例えば、セブン-イレブンの「デイ・ドリーム・ビリーバー」とか、ソフトバンクの「お父さん犬」なんかは、独自のブランド資産として、とてつもない役割を果たしていると思います。使い続けることで生まれる価値というか、メッセージや表現の一貫性、継続性といったものは、もっと評価されていいのではないでしょうか。

しかし、上記のような目的意識をもって、独自のブランド資産をしっかりと管理・構築できている企業って、意外と少ない気がします。

CMで起用するタレントが毎年のように変わったり、メッセージに一貫性がなかったり。それでいて、ロゴは最後に一瞬チラッと映るだけだったり。

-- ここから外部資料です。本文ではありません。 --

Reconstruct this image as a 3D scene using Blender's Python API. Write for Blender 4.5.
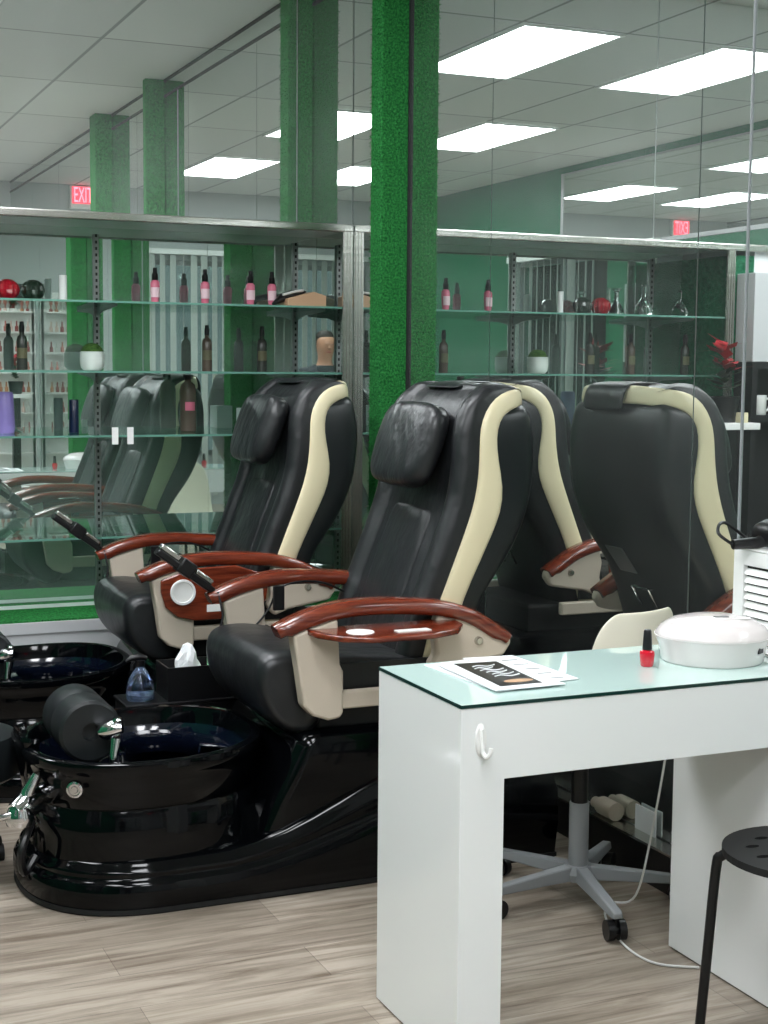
import bpy, bmesh, math, random
from mathutils import Vector, Matrix, Euler
random.seed(7)
sc = bpy.context.scene
for o in list(bpy.data.objects): bpy.data.objects.remove(o)
col = sc.collection
PI = math.pi

# ------------------------------------------------------------------ camera, world, exposure
cam_d = bpy.data.cameras.new('camera'); cam = bpy.data.objects.new('camera', cam_d); col.objects.link(cam); sc.camera = cam
F_PX = 1473.9; yaw, pitch, roll = 0.413596, -0.0974603, 0.00853335
fw = Vector((math.sin(yaw)*math.cos(pitch), math.cos(yaw)*math.cos(pitch), math.sin(pitch)))
rt = Vector((math.cos(yaw), -math.sin(yaw), 0)); up = rt.cross(fw)
r2 = rt*math.cos(roll) + up*math.sin(roll); u2 = -rt*math.sin(roll) + up*math.cos(roll)
m = Matrix((r2, u2, -fw)).transposed().to_4x4(); m.translation = Vector((0, 0, 1.4)); cam.matrix_world = m
cam_d.sensor_fit = 'VERTICAL'; cam_d.sensor_height = 32.0; cam_d.lens = F_PX/1024*32.0
cam_d.clip_start = 0.02; cam_d.clip_end = 200
w = bpy.data.worlds.new('world'); sc.world = w; w.use_nodes = True
w.node_tree.nodes['Background'].inputs[0].default_value = (0.7, 0.8, 0.9, 1); w.node_tree.nodes['Background'].inputs[1].default_value = 0.15
sc.view_settings.view_transform = 'Standard'; sc.view_settings.look = 'None'; sc.view_settings.gamma = 1
sc.view_settings.exposure = 1.2; sc.view_settings.use_curve_mapping = False
LAMP = 10.0                      # brightness of the ceiling troffers
sc.cycles.max_bounces = 14; sc.cycles.glossy_bounces = 10; sc.cycles.transmission_bounces = 8
sc.cycles.transparent_max_bounces = 24; sc.cycles.diffuse_bounces = 4; sc.cycles.sample_clamp_indirect = 6

# ------------------------------------------------------------------ materials
def lin(c):
    return tuple(((x/255)/12.92 if x/255 <= .04045 else ((x/255+.055)/1.055)**2.4) for x in c) + (1,)
def mat(name, rgb, rough=.5, metal=0, coat=0, spec=.5, trans=0, ior=1.45, emit=None, es=0, alpha=1, sheen=0):
    m = bpy.data.materials.new(name); m.use_nodes = True; b = m.node_tree.nodes['Principled BSDF']; I = b.inputs
    I['Base Color'].default_value = lin(rgb) if max(rgb) > 1 or sum(rgb) == 0 else tuple(rgb)+(1,)
    I['Roughness'].default_value = rough; I['Metallic'].default_value = metal; I['Coat Weight'].default_value = coat
    I['Coat Roughness'].default_value = .04; I['Specular IOR Level'].default_value = spec
    I['Transmission Weight'].default_value = trans; I['IOR'].default_value = ior; I['Alpha'].default_value = alpha
    if emit: I['Emission Color'].default_value = lin(emit); I['Emission Strength'].default_value = es
    return m
def nt(m): return m.node_tree, m.node_tree.nodes, m.node_tree.links, m.node_tree.nodes['Principled BSDF']
def noise_color(m, c1, c2, scale, detail=3, stretch=(1,1,1), rough=.6, lo=.3, hi=.7):
    t, N, L, b = nt(m)
    tc = N.new('ShaderNodeTexCoord'); mp = N.new('ShaderNodeMapping'); mp.inputs['Scale'].default_value = stretch
    n = N.new('ShaderNodeTexNoise'); n.inputs['Scale'].default_value = scale; n.inputs['Detail'].default_value = detail; n.inputs['Roughness'].default_value = rough
    r = N.new('ShaderNodeValToRGB'); r.color_ramp.elements[0].color = lin(c1); r.color_ramp.elements[1].color = lin(c2)
    r.color_ramp.elements[0].position = lo; r.color_ramp.elements[1].position = hi
    L.new(tc.outputs['Object'], mp.inputs[0]); L.new(mp.outputs[0], n.inputs['Vector']); L.new(n.outputs[0], r.inputs[0]); L.new(r.outputs[0], b.inputs['Base Color'])
    return n
def noise_bump(m, scale, dist, detail=2, stretch=(1,1,1), strength=1):
    t, N, L, b = nt(m)
    tc = N.new('ShaderNodeTexCoord'); mp = N.new('ShaderNodeMapping'); mp.inputs['Scale'].default_value = stretch
    n = N.new('ShaderNodeTexNoise'); n.inputs['Scale'].default_value = scale; n.inputs['Detail'].default_value = detail
    bp = N.new('ShaderNodeBump'); bp.inputs['Distance'].default_value = dist; bp.inputs['Strength'].default_value = strength
    L.new(tc.outputs['Object'], mp.inputs[0]); L.new(mp.outputs[0], n.inputs['Vector']); L.new(n.outputs[0], bp.inputs['Height']); L.new(bp.outputs[0], b.inputs['Normal'])

M = {}
M['gel'] = mat('black_gelcoat', (4, 5, 7), .07, spec=.3)
M['navy'] = mat('navy_liner', (7, 12, 26), .1, coat=.5)
M['leather'] = mat('black_leather', (27, 29, 31), .40, spec=.55); noise_bump(M['leather'], 7, .02, 4, (1, 1.5, 1), .6)
M['leather_wrinkled'] = mat('wrinkled_black_leather', (30, 32, 34), .36, spec=.6); noise_bump(M['leather_wrinkled'], 10, .022, 3, (1, 1.6, 1), .5); M['leather_soft'] = mat('soft_black_leather', (29, 31, 33), .36, spec=.6); noise_bump(M['leather_soft'], 8, .012, 3, (1, 1, 1), .5)
M['leather_flat'] = mat('black_vinyl', (22, 26, 28), .42, spec=.5); noise_bump(M['leather_flat'], 5, .004, 2)
M['shell'] = mat('black_shell', (17, 22, 24), .36, spec=.5)
M['cream'] = mat('cream_vinyl', (222, 211, 176), .38, coat=.15)
M['beige'] = mat('beige_plastic', (196, 184, 168), .42); noise_bump(M['beige'], 300, .0004)
M['cherry'] = mat('cherry_wood', (110, 44, 26), .24, coat=.5); noise_color(M['cherry'], (76, 24, 14), (134, 58, 34), 9, 4, (1, 9, 9), .6, .3, .75)
M['chrome'] = mat('chrome', (225, 225, 228), .07, 1)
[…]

CMとしては記憶に残っているものの、どの企業・ブランドのCMだったかは思い出せない。「ところでアレ、どこのCMだっけ?」が起こるのは、強固な「独自のブランド資産」を構築できていない(構築しようとしていない)からなのです。

そういうCM、意外と多くないですか?

「独自のブランド資産」を阻害するもの

それで、思ったのですが、「独自のブランド資産」が疎かにされている問題の根底に、日本の企業の「競合コンペ主義」があるのではないでしょうか。

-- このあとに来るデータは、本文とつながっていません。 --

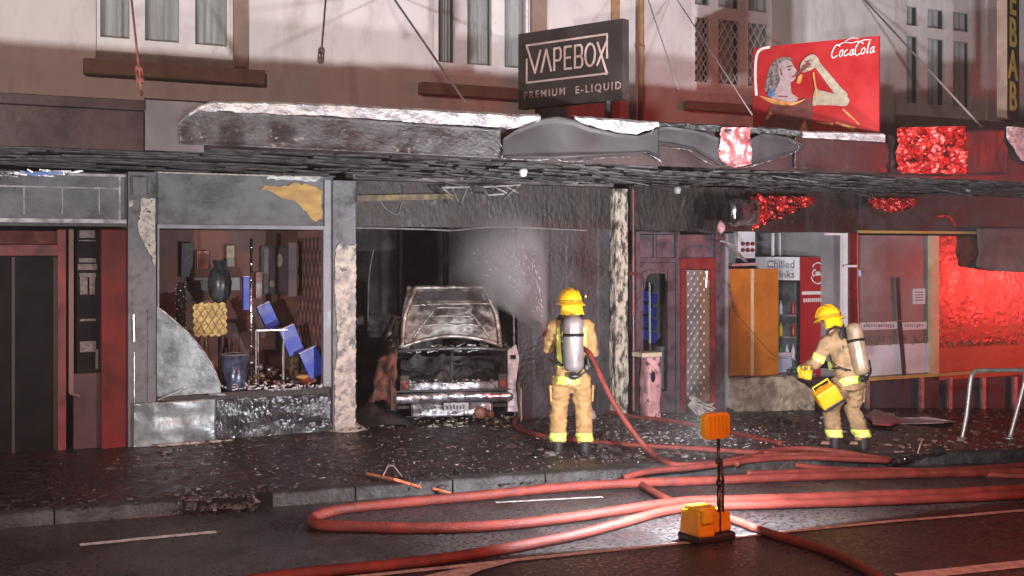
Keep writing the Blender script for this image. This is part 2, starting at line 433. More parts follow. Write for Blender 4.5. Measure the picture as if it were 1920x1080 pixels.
m_rglass = M('rippled_glass_painted_reflections', (0.22,0.050,0.025), (0.05,0.016,0.012), 2.2, 0.26, rvar=0.12, bump=0.28, bscale=11, bdist=0.02, spec=.8, dirt=(0.05,0.03,0.02), dscale=1.6, dsep=(.5,.56), sep=(.45,.55))  # red and dark patches in the colour imitate reflections in the pane
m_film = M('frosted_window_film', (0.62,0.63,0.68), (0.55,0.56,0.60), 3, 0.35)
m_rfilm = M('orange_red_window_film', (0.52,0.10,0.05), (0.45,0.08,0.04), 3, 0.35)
m_gold = M('dusty_gold_silhouettes', (0.32,0.24,0.12), (0.1,0.08,0.05), 30, 0.6)
m_paper = M('white_paper', (0.72,0.72,0.76), (0.66,0.66,0.7), 6, 0.7)
m_grey = M('grey_metal_paint', (0.24,0.24,0.26), (0.17,0.17,0.185), 5, 0.45)
m_purple = M('scorched_door_frame', (0.10,0.066,0.078), (0.04,0.027,0.032), 5, 0.5, bump=0.4, bscale=20, dirt=(0.025,0.02,0.022), dscale=5, dsep=(0.55,0.66))
m_stucco = M('scorched_stucco', (0.42,0.36,0.27), (0.25,0.2,0.15), 6, 0.85, bump=0.9, bscale=25, dirt=(0.08,0.07,0.06), dscale=3.5, dsep=(0.54,0.66))
m_pinkp = M('sooty_pink_plastic', (0.62,0.33,0.35), (0.4,0.2,0.22), 7, 0.45, dirt=(0.08,0.05,0.05), dscale=8, dsep=(0.56,0.62))
m_debris = M('burnt_debris', (0.07,0.05,0.045), (0.02,0.016,0.016), 30, 0.5)
m_debrisw = M('pale_debris', (0.66,0.65,0.68), (0.30,0.28,0.28), 30, 0.35)
m_debrisb = M('brown_debris', (0.22,0.11,0.08), (0.1,0.05,0.04), 30, 0.6)
m_glassy = M('cooler_interior', (0.10,0.12,0.13), (0.05,0.06,0.065), 4, 0.3)
m_charwall = M('smoky_inner_wall', (0.24,0.215,0.21), (0.11,0.098,0.096), 1.6, 0.85, bump=0.5, bscale=10, dirt=(0.05,0.043,0.042), dscale=1.2, dsep=(0.46,0.6))
m_tornedge = M('torn_bare_metal', (0.55,0.55,0.55), (0.08,0.075,0.08), 16, 0.4, metal=0.5, sep=(.45,.6))
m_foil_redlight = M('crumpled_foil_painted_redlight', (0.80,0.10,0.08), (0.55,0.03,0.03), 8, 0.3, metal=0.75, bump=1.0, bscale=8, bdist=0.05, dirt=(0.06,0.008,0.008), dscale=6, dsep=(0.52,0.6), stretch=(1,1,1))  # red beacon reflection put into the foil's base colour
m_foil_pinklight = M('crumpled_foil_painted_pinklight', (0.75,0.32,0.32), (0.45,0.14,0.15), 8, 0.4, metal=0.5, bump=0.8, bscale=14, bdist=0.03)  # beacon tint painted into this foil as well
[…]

毎年のように担当代理店を決める競合コンペが行われ、その結果、起用するタレントもコロコロ変わり、メッセージも変わり、トンマナも変わる。代理店の中にはそれじゃダメだとわかっている人もいますが、そんなことを言ってもコンペで勝たなければ仕事がもらえないわけで、結局「コンペで勝つこと」「コンペで目立つこと」が優先されてしまいます。

本当は競合代理店が起用している現行のタレントやコンセプトを継続するべきだと思っても、そこを否定しないとコンペには勝てない。そういう思考が働いてしまうのです。

広告主の担当者変わりすぎ問題もあります。

日本の企業は人事異動が多いので、広告の担当者も変わることがよくあります。一通り引き継ぎ資料は作ったとしても、「独自のブランド資産」を文章で整理できている企業なんて少ないでしょうし、特に部長やブランドマネジャークラスの人が変わると、敢えて自分の色を出そうとして、これまで築き上げてきた資産を180度変えてしまうこともあります。

それと、これは偏見かもしれませんが、クリエイターの「ロゴは小さくていいんですよ」問題もあります。

企業ロゴをデカデカと出すのがダサいというのはわかりますし、そうすることで本来伝えたいメッセージが立たなくなるというのもよくわかります。なので、単純に「ロゴを大きくしよう」という話ではありません。ですが、もうちょっと、「その広告はどこの企業・ブランドの広告なのか」をわかりやすくする努力はして然るべきだと思うのです。

すべてのクリエイターがそうというわけではないですが、なかには、「広告として記憶に残ること」をゴールにしているように感じる人もいます。もちろん、記憶にも残らない広告よりはいいですが、「ブランドが想起される」「ブランド名とセットで記憶される」ことをゴールにするべきではないでしょうか。

『ブランディングの科学』によれば、テレビCMの平均認知度は40%で、そのうち、ブランド名まで覚えていたのは40%(全体の16%)だといいます。

広告が機能するためには少なくともその広告が認知され、次に理解され、最後に正しいブランド名と共に記憶されなければならない。上記の広告はわずか16%が必要な2つのハードルをクリアした。つまり84%が無駄に終わったということだ。(ブランディングの科学より引用)

60%のCMは記憶にも残らず、24%のCMは「ところでアレ、どこのCMだっけ?」という状況です。

確かに今は、世の中に情報が溢れ、広告を認識し記憶してもらうことさえも至難の業です。しかし、だからといって、「広告を覚えてもらえたらOK」というのは違うんじゃないか? ずっと自分の中に、そんなモヤモヤしたものがありました。しかし、そんなモヤモヤを『ブランディングの科学』がすっきりさせてくれたのです。

どうやったらブランド名とセットで記憶されるのか。やっぱりそこに、全力で取り組んでいくべきなのだと思います。そして、そのためには、強固な「独自のブランド資産」を構築することが必要なのです。